Behind these economic phenomena, a clear development logic runs throughout. On one hand, new quality productive forces are reshaping the engine of economic growth. From factory workshops to R&D laboratories, from the transformation of traditional industries to the cultivation of emerging industries, China is forging a new path of development characterized by higher quality, better efficiency, and optimized structure. Under the guidance of technological innovation, China is accelerating the transformation and upgrading of traditional industries toward high-end, intelligent, and green development, which not only injects new momentum into high-quality industrial development but also brings vast opportunities for global investors and enterprises. 

On the other hand, China has been continuously expanding its high-level opening-up, and this path is becoming increasingly broad.

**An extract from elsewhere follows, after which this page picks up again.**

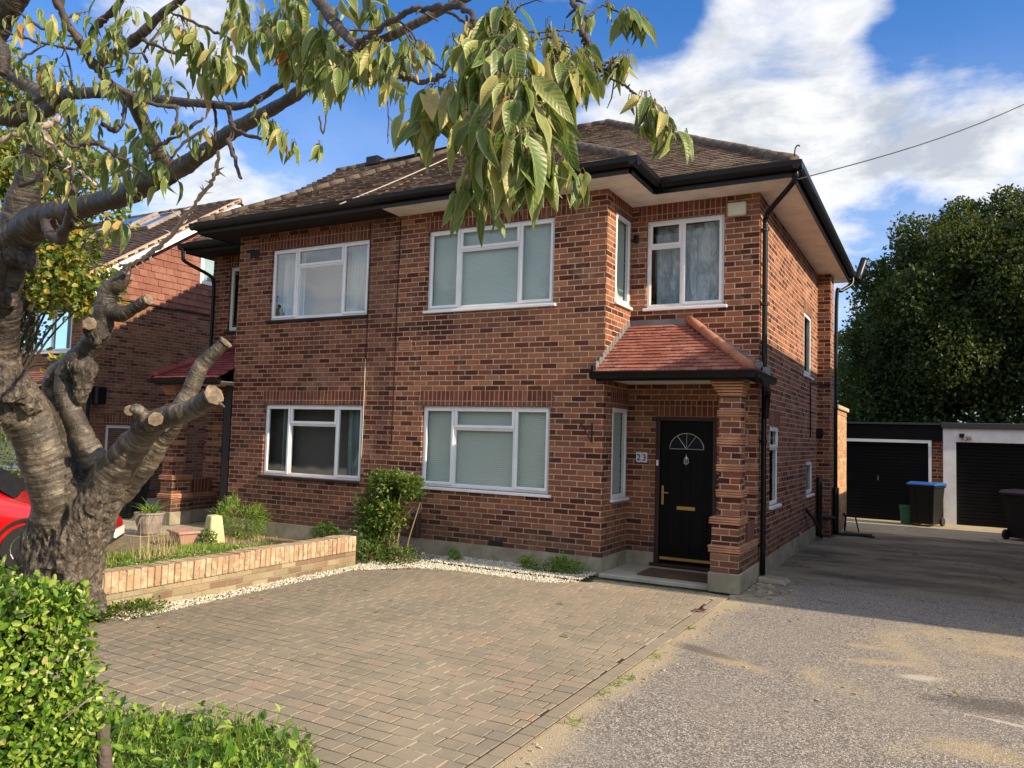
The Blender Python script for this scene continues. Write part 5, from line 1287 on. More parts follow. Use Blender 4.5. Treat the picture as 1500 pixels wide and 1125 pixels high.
T_(limb, [(30, -20, 5.0, 24), (8, 20, 5.1, 20), (-10, 60, 5.2, 18)], 14, .15, 6)
T_(limb, [(-6, 60, 4.6, 14), (4, 80, 4.6, 12), (-2, 110, 4.6, 14)], 10, .3, 9)
T_(twig, [(0, 175, 4.0, 6), (20, 165, 4.0, 6), (45, 152, 4.0, 5.5), (70, 138, 4.0, 5)], 8, .2, 12)
T_(dead, [(-5, 208, 4.2, 3), (25, 196, 4.2, 3.5), (55, 188, 4.2, 4.5), (85, 175, 4.2, 4), (90, 160, 4.2, 3)], 8, .3, 14)
T_(dead, [(50, 192, 4.1, 4), (70, 205, 4.1, 3), (92, 228, 4.1, 2.6), (115, 248, 4.1, 2.5), (140, 272, 4.1, 2)], 7, .3, 14)
# arching branches over the middle
T_(limb, [(452, -20, 2.7, 8.5), (475, 12, 2.6, 9), (495, 38, 2.5, 8.5), (512, 58, 2.4, 7), (525, 68, 2.35, 5)], 12, .14, 9)
T_(limb, [(512, 80, 2.6, 6), (540, 66, 2.5, 6.5), (575, 52, 2.4, 7), (610, 34, 2.35, 6.5), (650, 14, 2.3, 6), (690, -6, 2.2, 6)], 12, .1, 9)
T_(twig, [(522, 68, 2.35, 4.5), (545, 50, 2.2, 4.2), (570, 32, 2.1, 4.2), (600, 16, 2.0, 4.5), (635, 13, 1.9, 4.5), (668, 9, 1.8, 4.5), (688, 18, 1.7, 4.5), (698, 40, 1.65, 4.5), (702, 66, 1.6, 4), (706, 96, 1.58, 3.5)], 10, .12, 14)
T_(twig, [(520, 86, 2.5, 4), (550, 96, 2.4, 3.5), (575, 108, 2.3, 4), (602, 117, 2.2, 4.2), (630, 118, 2.1, 4), (652, 108, 2.0, 4)], 9, .15, 14)
T_(twig, [(645, 16, 1.95, 3), (668, 24, 1.85, 2.6), (690, 42, 1.8, 2.5), (712, 64, 1.75, 2.4)], 7, .15, 16)
T_(twig, [(690, 30, 1.7, 3), (693, 62, 1.68, 2.5), (694, 92, 1.66, 2.3)], 7, .2, 16)
T_(twig, [(683, 22, 1.7, 2), (682, 60, 1.7, 1.6), (680, 85, 1.7, 1.5)], 6, .2, 16)
T_(twig, [(600, 52, 2.2, 2), (620, 78, 2.1, 1.7), (640, 96, 2.05, 1.6), (652, 106, 2.0, 1.5)], 6, .2, 16)
T_(twig, [(585, 30, 2.0, 1.8), (600, 45, 1.98, 1.5), (610, 60, 1.95, 1.3)], 6, .2, 16)
# right-hand branch
T_(twig, [(832, -20, 1.9, 5), (843, 8, 1.85, 4.8), (850, 32, 1.82, 4.6), (856, 55, 1.8, 4.8), (862, 68, 1.8, 5.5), (870, 84, 1.78, 4.2), (879, 102, 1.75, 4)], 9, .15, 14)
T_(twig, [(862, 66, 1.8, 3), (855, 75, 1.8, 2)], 6, .2, 16)
T_(twig, [(879, 100, 1.75, 3), (865, 97, 1.72, 2.5), (858, 104, 1.7, 2)], 6, .2, 16); T_(twig, [(880, 100, 1.75, 2.6), (895, 101, 1.74, 2.4), (908, 94, 1.72, 2)], 6, .2, 16)
T_(twig, [(878, 98, 1.75, 2.6), (890, 92, 1.76, 2.4), (905, 83, 1.76, 1.8)], 6, .2, 16)
T_(twig, [(880, 104, 1.75, 2.6), (898, 115, 1.72, 2.2), (915, 126, 1.7, 2), (930, 138, 1.68, 1.8), (942, 150, 1.66, 1.6), (965, 172, 1.62, 1.4), (985, 196, 1.6, 1.2)], 6, .2, 16)
T_(twig, [(858, 26, 1.85, 2), (868, 20, 1.86, 1.8), (876, 12, 1.87, 1.4), (885, 8, 1.87, 1.2), (900, 14, 1.87, 1.4), (915, 22, 1.87, 1.6), (925, 25, 1.87, 1.2)], 6, .2, 16)
T_(twig, [(768, 40, 1.7, 1.4), (775, 46, 1.7, 1.8), (800, 46, 1.72, 1.8), (822, 44, 1.75, 1.6), (840, 46, 1.78, 1.4)], 6, .2, 16)
T_(twig, [(780, 60, 1.65, 1.6), (800, 55, 1.66, 1.6), (815, 58, 1.66, 1.4), (835, 70, 1.68, 1.2)], 6, .2, 16)
T_(twig, [(712, 20, 1.6, 2), (735, 22, 1.55, 2.2), (752, 18, 1.5, 2), (765, 4, 1.5, 1.5)], 6, .2, 16)
T_(twig, [(700, 30, 1.6, 2), (722, 44, 1.5, 1.8), (745, 62, 1.42, 1.6), (758, 95, 1.36, 1.4), (745, 160, 1.32, 1.3), (758, 215, 1.3, 1.2)], 6, .2, 16)
T_(twig, [(700, 100, 1.58, 2), (690, 160, 1.5, 1.5), (692, 230, 1.46, 1.2), (690, 290, 1.44, 1.)], 6, .2, 16)
# hanging spurs in the upper left
for sp in ([(188, 140, 3.7, 4), (182, 160, 3.65, 3.5), (180, 180, 3.62, 3), (168, 190, 3.6, 4), (150, 182, 3.6, 3)], [(100, 170, 3.6, 2.5), (104, 200, 3.6, 2.6), (106, 240, 3.6, 2.2), (108, 268, 3.6, 1.8)], [(262, 155, 3.6, 2.4), (258, 175, 3.6, 2.6), (253, 198, 3.6, 2.2)], [(335, 158, 3.4, 4), (340, 185, 3.35, 3.6), (336, 210, 3.3, 3.6), (345, 235, 3.3, 3.4), (354, 262, 3.3, 2.4)], [(313, 152, 3.4, 2.6), (316, 185, 3.4, 2.4), (318, 215, 3.4, 2.2)], [(340, 185, 3.35, 3), (365, 198, 3.3, 3.2), (392, 203, 3.25, 2.8), (415, 200, 3.2, 2)], [(298, 172, 3.6, 2.6), (268, 195, 3.6, 2.4), (235, 212, 3.6, 2.8), (205, 232, 3.6, 2.4)], [(300, 188, 3.6, 2), (275, 205, 3.6, 2.2), (250, 232, 3.6, 1.8)], [(412, 66, 3.5, 1.8), (440, 84, 3.4, 2), (475, 110, 3.3, 1.8)], [(250, 18, 3.6, 1.6), (290, 36, 3.5, 2.4), (320, 50, 3.4, 2.6), (355, 62, 3.35, 2)], [(208, 58, 3.6, 3), (240, 72, 3.55, 2.4), (280, 85, 3.5, 2), (300, 100, 3.45, 1.8), (330, 120, 3.4, 1.6)], [(215, 92, 3.6, 2), (210, 75, 3.6, 1.8), (225, 55, 3.6, 1.6), (240, 36, 3.6, 1.2)], [(28, 18, 3.9, 1.6), (55, 38, 3.9, 1.8), (85, 48, 3.9, 1.6), (110, 55, 3.9, 1.4)], [(5, 45, 3.9, 2), (35, 55, 3.9, 2.2), (70, 66, 3.9, 2), (110, 72, 3.9, 1.8)], [(18, 105, 3.9, 1.4), (35, 84, 3.9, 1.8), (60, 70, 3.9, 1.4), (85, 50, 3.9, 1.2)], [(96, 40, 3.8, 1.8), (92, 62, 3.8, 1.6), (100, 85, 3.8, 1.4), (105, 120, 3.8, 1.4), (104, 160, 3.8, 1.6)], [(468, 170, 3.0, 1.4), (473, 195, 3.0, 1.4), (478, 172, 3.0, 1.2), (480, 150, 3.0, 1.2)], [(568, 148, 2.4, 1), (569, 175, 2.4, 1), (568, 210, 2.4, .8)], [(95, 205, 3.4, 3), (110, 215, 3.4, 3), (125, 210, 3.4, 3.5), (148, 212, 3.4, 3), (165, 225, 3.4, 2.4), (190, 240, 3.4, 2), (215, 262, 3.4, 1.6)], [(28, 272, 4.6, 3.4), (60, 262, 4.5, 3), (80, 255, 4.4, 2), (95, 245, 4.3, 1.6)], [(108, 270, 4.0, 4), (106, 300, 4.0, 5), (98, 330, 4.2, 7), (88, 350, 4.4, 9), (70, 340, 4.5, 8), (66, 325, 4.6, 6)], [(100, 335, 4.2, 2.6), (125, 332, 4.1, 2.2), (150, 330, 4.0, 1.8), (172, 338, 3.9, 1.4)], [(60, 232, 4.2, 2), (80, 240, 4.2, 2.2), (110, 246, 4.1, 2.4), (135, 240, 4.1, 1.6)]):
    T_(twig, sp, 7, .3, 14, 5)
T_(dead, [(320, 222, 3.4, 2), (318, 248, 3.6, 3), (305, 275, 3.9, 3), (285, 300, 4.2, 3), (262, 330, 4.6, 3.2), (240, 355, 5.0, 3.4), (215, 375, 5.5, 3.4), (195, 385, 5.9, 3), (175, 390, 6.2, 2)], 7, .3, 12)
for (u, v, d) in ((318, 250, 3.6), (300, 282, 4.0), (280, 305, 4.3), (262, 330, 4.6), (240, 355, 5.0), (218, 374, 5.4)):
    for k in range(4): p = survey(u, v, d); parts_br[-1][0].tube([p, p+rv()*.05], [.007, .001], n=5)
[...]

In the process of actively participating in creating a sense of gain and happiness for the vast population of China, foreign capital shares in the dividends of "betting on China." Ralf Brandstätter, chairman and CEO of Volkswagen Group China, recently stated in an interview that "our new technology set-up, exclusively tailored to China will enable our joint ventures to respond even more quicker and effectively to new customer requirements and market changes in the future." 

When the international media focus on China's "better-than-expected" performance at the beginning of the year, it is important to recognize that the underlying logic of China's development lies in several key factors: the vast market of over 1.4 billion people, efficient and effective policy deployment, a welcoming attitude toward foreign capital, the continuous emergence of long-term innovative vitality, and the intrinsic motivation driven by a "people-centered" development philosophy. In the current context of a global economy lacking momentum, China is demonstrating to the world through concrete actions that it is not only a fertile ground for investment but also a stage for cooperation. It is foreseeable that this year will be another "year of confidence" for external observers who are bullish on and betting on China.